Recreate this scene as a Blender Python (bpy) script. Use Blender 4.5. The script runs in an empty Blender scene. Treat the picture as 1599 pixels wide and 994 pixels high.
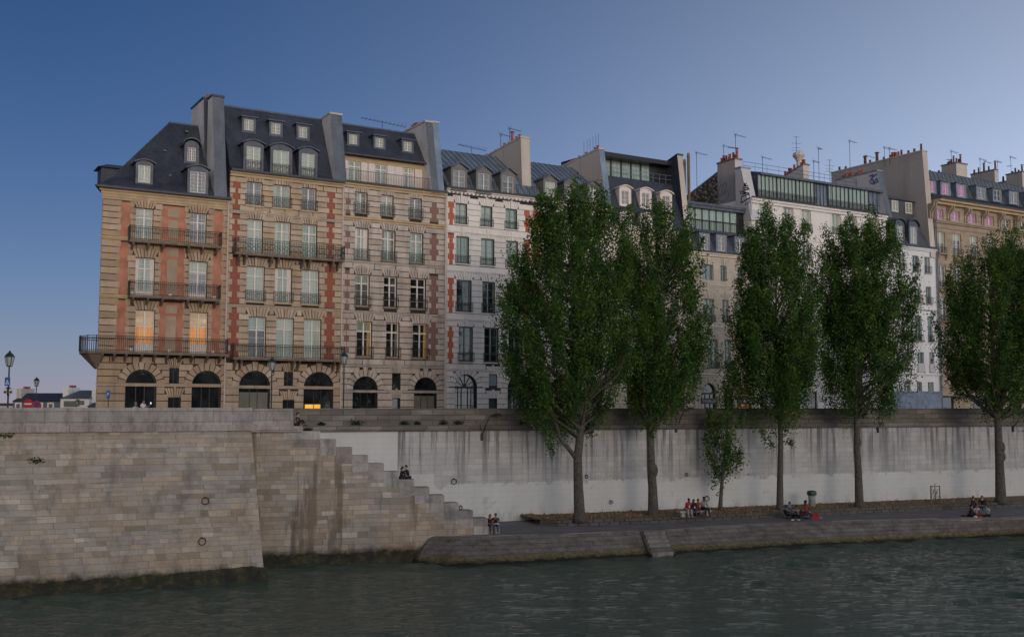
import bpy, bmesh, math, random
import numpy as np
from mathutils import Vector, Matrix
R = math.radians
random.seed(7)
S = bpy.context.scene
COL = S.collection

# ------------------------------------------------------------------ camera model (photo pixels, 1599 x 994)
F = 1670.0; CX = 799.5; CY = 497.0; HOR = 637.0
EYE = 10.1                                  # metres over the water
TH = math.atan((HOR - CY) / F)
CT, ST = math.cos(TH), math.sin(TH)
def ray(px, py):
    x = (px - CX) / F; y = (CY - py) / F
    return Vector((x, CT - y * ST, ST + y * CT))
def onz(px, py, z):                         # pixel -> point on a horizontal plane
    r = ray(px, py); t = (z - EYE) / r.z
    return Vector((r.x * t, r.y * t, z))
def onY(px, py, Y):
    r = ray(px, py); t = Y / r.y
    return Vector((r.x * t, Y, EYE + r.z * t))
def proj(p):
    x, y, z = p[0], p[1], p[2] - EYE
    d = y * CT + z * ST; v = -y * ST + z * CT
    return CX + F * x / d, CY - F * v / d
class Frame:
    def __init__(s, p, d):
        s.p = Vector((p[0], p[1], 0)); s.d = Vector((d[0], d[1], 0)).normalized()
        s.n = Vector((-s.d.y, s.d.x, 0)); s.a = math.atan2(s.d.y, s.d.x)
    def uz(s, px, py, yo=0.0):
        r = ray(px, py); q = s.p + s.n * yo
        t = q.dot(s.n) / (r.x * s.n.x + r.y * s.n.y)
        w = Vector((r.x * t, r.y * t, EYE + r.z * t))
        return (Vector((w.x, w.y, 0)) - s.p).dot(s.d), w.z
    def W(s, u, y, z): 
        v = s.p + s.d * u + s.n * y; return Vector((v.x, v.y, z))

# ------------------------------------------------------------------ objects
def tag(o, label=None, cat=None, group=None, kind=None):
    if label: o['label'] = label
    if cat: o['category'] = cat
    if group: o['group'] = group
    if kind: o['kind'] = kind
    return o
def empty(name, loc=(0, 0, 0), rz=0.0):
    o = bpy.data.objects.new(name, None); o.empty_display_size = .3
    o.location = loc; o.rotation_euler = (0, 0, rz); COL.objects.link(o); return o
class MB:
    def __init__(s): s.v = []; s.f = []; s.m = []; s.mi = 0
    def quad(s, *p):
        b = len(s.v); s.v += [tuple(q) for q in p]; s.f.append(tuple(range(b, b + len(p)))); s.m.append(s.mi)
    def box(s, x0, x1, y0, y1, z0, z1):
        s.hexa([(x0, y0, z0), (x1, y0, z0), (x1, y1, z0), (x0, y1, z0)], [(x0, y0, z1), (x1, y0, z1), (x1, y1, z1), (x0, y1, z1)])
    def hexa(s, bot, top):
        n = len(bot); b = len(s.v); s.v += [tuple(q) for q in bot] + [tuple(q) for q in top]
        s.f.append(tuple(b + i for i in reversed(range(n)))); s.f.append(tuple(b + n + i for i in range(n)))
        for i in range(n):
            j = (i + 1) % n; s.f.append((b + i, b + j, b + n + j, b + n + i))
        s.m += [s.mi] * (n + 2)
    def prism_yz(s, poly, x0, x1):          # polygon in (y, z), extruded along x
        s.hexa([(x1, y, z) for y, z in poly], [(x0, y, z) for y, z in poly])
    def prism_xz(s, poly, y0, y1):          # polygon in (x, z), extruded along y
        s.hexa([(x, y0, z) for x, z in poly], [(x, y1, z) for x, z in poly])
    def prism_xy(s, poly, z0, z1):
        s.hexa([(x, y, z0) for x, y in poly], [(x, y, z1) for x, y in poly])
    def tube(s, pts, rads, n=6, cap=True):
        pts = [Vector(p) for p in pts]
        if not hasattr(rads, '__len__'): rads = [rads] * len(pts)
        b = len(s.v); up = Vector((0, 0, 1))
        for i, p in enumerate(pts):
            t = (pts[min(i + 1, len(pts) - 1)] - pts[max(i - 1, 0)])
            if t.length < 1e-6: t = up
            t.normalize(); a = t.cross(Vector((1, 0, 0)) if abs(t.x) < .8 else Vector((0, 1, 0))); a.normalize(); c = t.cross(a)
            for k in range(n):
                w = 2 * math.pi * k / n; q = p + (a * math.cos(w) + c * math.sin(w)) * rads[i]; s.v.append(tuple(q))
        for i in range(len(pts) - 1):
            for k in range(n):
                k2 = (k + 1) % n
                s.f.append((b + i * n + k, b + i * n + k2, b + (i + 1) * n + k2, b + (i + 1) * n + k)); s.m.append(s.mi)
        if cap:
            s.f.append(tuple(b + k for k in reversed(range(n)))); s.m.append(s.mi)
            e = b + (len(pts) - 1) * n; s.f.append(tuple(e + k for k in range(n))); s.m.append(s.mi)
    def bar(s, a, b, w, h=None):            # square bar
        s.tube([a, b], (w * .72), 4)
    def ball(s, c, r, nu=10, nv=7, sc=(1, 1, 1)):
        b = len(s.v)
        for j in range(nv + 1):
            ph = math.pi * j / nv
            for i in range(nu):
                t = 2 * math.pi * i / nu
                s.v.append((c[0] + r * sc[0] * math.sin(ph) * math.cos(t), c[1] + r * sc[1] * math.sin(ph) * math.sin(t), c[2] + r * sc[2] * math.cos(ph)))
        for j in range(nv):
            for i in range(nu):
                k = (i + 1) % nu; s.f.append((b + j * nu + i, b + (j + 1) * nu + i, b + (j + 1) * nu + k, b + j * nu + k)); s.m.append(s.mi)
    def build(s, name, mat, parent=None, smooth=False, loc=None, rz=0):
        me = bpy.data.meshes.new(name); me.from_pydata(s.v, [], s.f)
        mats = mat if isinstance(mat, (list, tuple)) else [mat]
        for m in mats: me.materials.append(m)
        if len(mats) > 1: me.polygons.foreach_set('material_index', s.m)
        if smooth: me.polygons.foreach_set('use_smooth', [True] * len(s.f))
        me.update(); me.validate()
        bm = bmesh.new(); bm.from_mesh(me); bmesh.ops.recalc_face_normals(bm, faces=bm.faces) if smooth else None
        bm.to_mesh(me); bm.free()
        o = bpy.data.objects.new(name, me); COL.objects.link(o)
        if parent: o.parent = parent
        if loc is not None: o.location = loc; o.rotation_euler = (0, 0, rz)
        return o

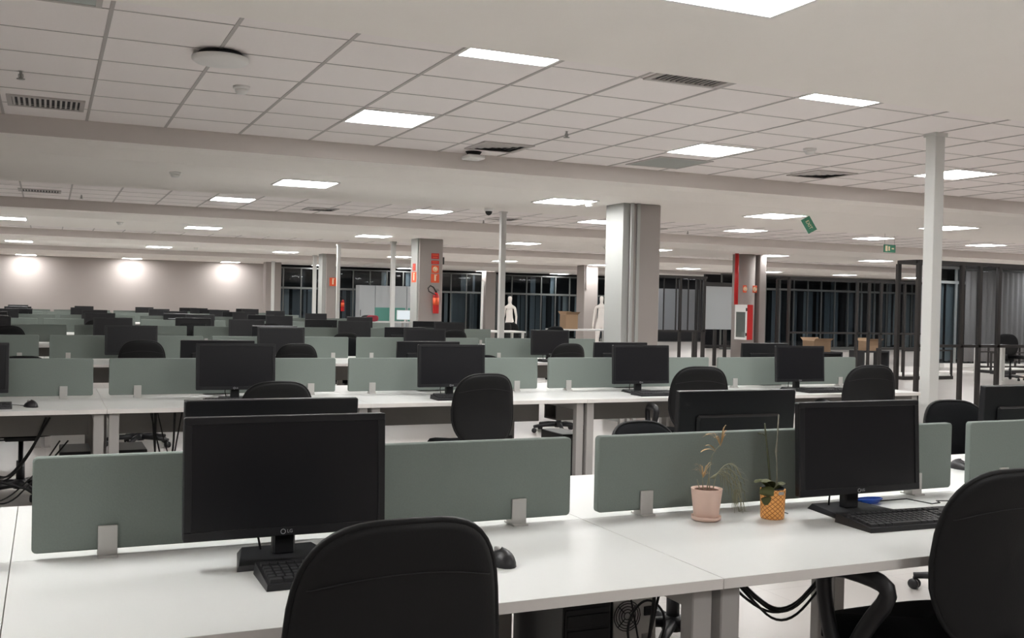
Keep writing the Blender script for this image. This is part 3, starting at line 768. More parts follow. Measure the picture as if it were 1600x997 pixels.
# ---------------------------------------------------------------- computer towers, cables under desks
def make_tower():
    t = thing('computer_tower', '-', 'computer tower')
    obj('case', MB().box(-.088, .088, -.19, .19, .04, .40, c=.004), M['blackp'], t)
    f = MB().box(-.082, .082, -.196, -.190, .05, .39, c=.003)
    obj('front_panel', f, M['bezel'], t)
    obj('drive_bay', MB().box(-.075, .075, -.200, -.196, .33, .37, c=.001).box(-.075, .075, -.200, -.196, .285, .32, c=.001), M['blackp'], t)
    for i, z in enumerate((.31, .275, .245)): obj('button', MB().lathe([(0, -.003), (.006, -.003), (.006, 0), (0, 0)], 10, T=Matrix.Translation((.055, -.196, z)) @ Matrix.Rotation(PI/2, 4, 'X')), M['logo'], t)
    # rear
    obj('rear_plate', MB().box(-.082, .082, .1905, .194, .05, .39), M['pccase'], t)
    g = MB()
    for r in (.012, .022, .032, .042, .050):
        g.tube([(.03 + r*math.cos(a), .197, .335 + r*math.sin(a)) for a in [2*PI*i/20 for i in range(21)]], .0016, 5, caps=False)
    for a in (PI/4, 3*PI/4, 5*PI/4, 7*PI/4): g.tube([(.03 + .012*math.cos(a), .197, .335 + .012*math.sin(a)), (.03 + .05*math.cos(a), .197, .335 + .05*math.sin(a))], .0016, 5)
    obj('fan_grille', g, M['steel'], t)
    obj('port_plate', MB().box(-.072, -.028, .194, .197, .08, .27, c=.001), M['leg'], t)
    obj('power_socket', MB().box(-.07, -.035, .194, .200, .33, .36, c=.001), M['dark'], t)
    for s_ in (-1, 1):
        for y in (-.15, .15): obj('foot', MB().box(s_*.06 - .012, s_*.06 + .012, y - .02, y + .02, 0, .04), M['blackp'], t)
    return t
PT = Proto(make_tower())
for x, y, a, l in ((1.80, 3.12, PI, 'black computer tower with round fan grille turned to us under the front bench'), (.17, 7.02, 0, 'black computer tower left of the grey legs under the second bench'),
                (.50, 7.02, 0, 'black computer tower right of the grey legs under the second bench'), (3.05, 7.05, 0, 'dark computer tower near the middle legs under the second bench'),
                (3.62, 7.0, 0, 'dark computer tower behind the right middle leg of the second bench'), (1.60, 3.08, 0, 'black computer tower in shadow under the front bench')):
    PT.place((x, y, 0), a, l, 'computer towers under the benches')
def cables(pts_list, label, group='black cables under the benches'):
    m = MB()
    for pts, r in pts_list:
        q = pts
        for _ in range(3):
            n_ = [q[0]]
            for a_, b_ in zip(q, q[1:]):
                n_.append(tuple(.75*u + .25*v for u, v in zip(a_, b_))); n_.append(tuple(.25*u + .75*v for u, v in zip(a_, b_)))
            q = n_ + [q[-1]]
        m.tube(q, r, 6)
    return tag(obj('cable_bundle', m, M['cable']), label, 'cable', group)
rc = random.Random(5)
def hang(x0, x1, y, z0, zlow, r=.004, n=3):
    out = []
    for i in range(n):
        d = rc.uniform(-.02, .02); e = rc.uniform(-.03, .03)
        out.append(([(x0 + d, y, z0), (x0 + (x1-x0)*.2 + e, y + d, z0 - (z0-zlow)*.55), (x0 + (x1-x0)*.5 + e, y + e, zlow + d), (x0 + (x1-x0)*.8, y, z0 - (z0-zlow)*.5 + d), (x1 + e, y, z0)], r))
    return out
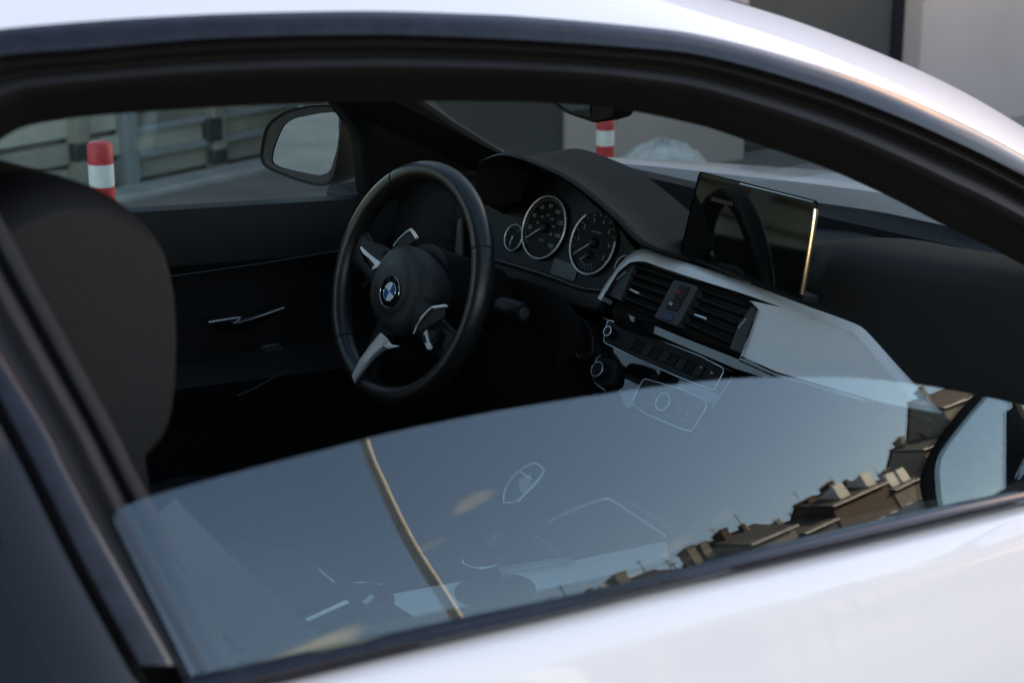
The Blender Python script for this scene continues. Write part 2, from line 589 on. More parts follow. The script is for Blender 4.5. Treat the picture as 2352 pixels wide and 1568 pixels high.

══════════

§ **Your task**
Go through the listing above and return every line where the word "wide" occurs.

§ **Full answer**
Recreate this scene as a Blender Python (bpy) script. Use Blender 4.5. The script runs in an empty Blender scene. Treat the picture as 1599 pixels wide and 994 pixels high.
The Blender Python script for this scene continues. Write part 2, from line 589 on. More parts follow. The script is for Blender 4.5. Treat the picture as 2352 pixels wide and 1568 pixels high.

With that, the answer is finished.